Start of Data lines
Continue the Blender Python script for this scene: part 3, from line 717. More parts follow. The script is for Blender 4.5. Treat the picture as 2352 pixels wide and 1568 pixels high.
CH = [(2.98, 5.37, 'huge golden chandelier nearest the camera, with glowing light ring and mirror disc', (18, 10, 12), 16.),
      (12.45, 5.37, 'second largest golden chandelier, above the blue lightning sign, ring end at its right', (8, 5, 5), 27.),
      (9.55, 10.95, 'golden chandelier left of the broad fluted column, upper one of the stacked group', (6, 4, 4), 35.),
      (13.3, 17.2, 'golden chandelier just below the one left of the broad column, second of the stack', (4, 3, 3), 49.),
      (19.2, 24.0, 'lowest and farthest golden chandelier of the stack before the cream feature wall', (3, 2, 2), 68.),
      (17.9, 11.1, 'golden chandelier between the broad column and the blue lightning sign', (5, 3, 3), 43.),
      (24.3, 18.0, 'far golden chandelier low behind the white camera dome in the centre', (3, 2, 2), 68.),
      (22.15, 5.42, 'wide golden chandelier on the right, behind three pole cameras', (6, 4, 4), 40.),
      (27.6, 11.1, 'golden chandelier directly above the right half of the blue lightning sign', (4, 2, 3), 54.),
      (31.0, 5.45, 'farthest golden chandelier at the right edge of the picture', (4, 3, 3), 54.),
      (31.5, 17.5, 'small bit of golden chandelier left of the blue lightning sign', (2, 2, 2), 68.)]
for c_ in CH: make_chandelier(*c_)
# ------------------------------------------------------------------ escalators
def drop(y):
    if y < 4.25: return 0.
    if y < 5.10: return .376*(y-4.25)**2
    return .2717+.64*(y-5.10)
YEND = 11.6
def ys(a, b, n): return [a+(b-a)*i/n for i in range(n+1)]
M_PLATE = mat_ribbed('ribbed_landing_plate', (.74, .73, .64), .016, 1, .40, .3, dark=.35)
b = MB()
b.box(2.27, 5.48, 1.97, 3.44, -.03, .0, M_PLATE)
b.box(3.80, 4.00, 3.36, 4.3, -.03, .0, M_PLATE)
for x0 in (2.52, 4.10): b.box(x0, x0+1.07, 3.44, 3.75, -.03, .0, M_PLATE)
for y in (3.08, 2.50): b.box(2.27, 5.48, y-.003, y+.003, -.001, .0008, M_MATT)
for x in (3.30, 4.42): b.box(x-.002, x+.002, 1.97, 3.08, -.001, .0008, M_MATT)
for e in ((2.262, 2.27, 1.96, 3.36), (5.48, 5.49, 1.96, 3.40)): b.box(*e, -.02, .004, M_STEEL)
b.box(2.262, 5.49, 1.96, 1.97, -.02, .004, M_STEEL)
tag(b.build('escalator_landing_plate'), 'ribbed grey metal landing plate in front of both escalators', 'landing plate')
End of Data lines
Exercise task
Transcribe every line of the data, exactly as it stands.

Solution to the problem
Continue the Blender Python script for this scene: part 3, from line 717. More parts follow. The script is for Blender 4.5. Treat the picture as 2352 pixels wide and 1568 pixels high.
CH = [(2.98, 5.37, 'huge golden chandelier nearest the camera, with glowing light ring and mirror disc', (18, 10, 12), 16.),
      (12.45, 5.37, 'second largest golden chandelier, above the blue lightning sign, ring end at its right', (8, 5, 5), 27.),
      (9.55, 10.95, 'golden chandelier left of the broad fluted column, upper one of the stacked group', (6, 4, 4), 35.),
      (13.3, 17.2, 'golden chandelier just below the one left of the broad column, second of the stack', (4, 3, 3), 49.),
      (19.2, 24.0, 'lowest and farthest golden chandelier of the stack before the cream feature wall', (3, 2, 2), 68.),
      (17.9, 11.1, 'golden chandelier between the broad column and the blue lightning sign', (5, 3, 3), 43.),
      (24.3, 18.0, 'far golden chandelier low behind the white camera dome in the centre', (3, 2, 2), 68.),
      (22.15, 5.42, 'wide golden chandelier on the right, behind three pole cameras', (6, 4, 4), 40.),
      (27.6, 11.1, 'golden chandelier directly above the right half of the blue lightning sign', (4, 2, 3), 54.),
      (31.0, 5.45, 'farthest golden chandelier at the right edge of the picture', (4, 3, 3), 54.),
      (31.5, 17.5, 'small bit of golden chandelier left of the blue lightning sign', (2, 2, 2), 68.)]
for c_ in CH: make_chandelier(*c_)
# ------------------------------------------------------------------ escalators
def drop(y):
    if y < 4.25: return 0.
    if y < 5.10: return .376*(y-4.25)**2
    return .2717+.64*(y-5.10)
YEND = 11.6
def ys(a, b, n): return [a+(b-a)*i/n for i in range(n+1)]
M_PLATE = mat_ribbed('ribbed_landing_plate', (.74, .73, .64), .016, 1, .40, .3, dark=.35)
b = MB()
b.box(2.27, 5.48, 1.97, 3.44, -.03, .0, M_PLATE)
b.box(3.80, 4.00, 3.36, 4.3, -.03, .0, M_PLATE)
for x0 in (2.52, 4.10): b.box(x0, x0+1.07, 3.44, 3.75, -.03, .0, M_PLATE)
for y in (3.08, 2.50): b.box(2.27, 5.48, y-.003, y+.003, -.001, .0008, M_MATT)
for x in (3.30, 4.42): b.box(x-.002, x+.002, 1.97, 3.08, -.001, .0008, M_MATT)
for e in ((2.262, 2.27, 1.96, 3.36), (5.48, 5.49, 1.96, 3.40)): b.box(*e, -.02, .004, M_STEEL)
b.box(2.262, 5.49, 1.96, 1.97, -.02, .004, M_STEEL)
tag(b.build('escalator_landing_plate'), 'ribbed grey metal landing plate in front of both escalators', 'landing plate')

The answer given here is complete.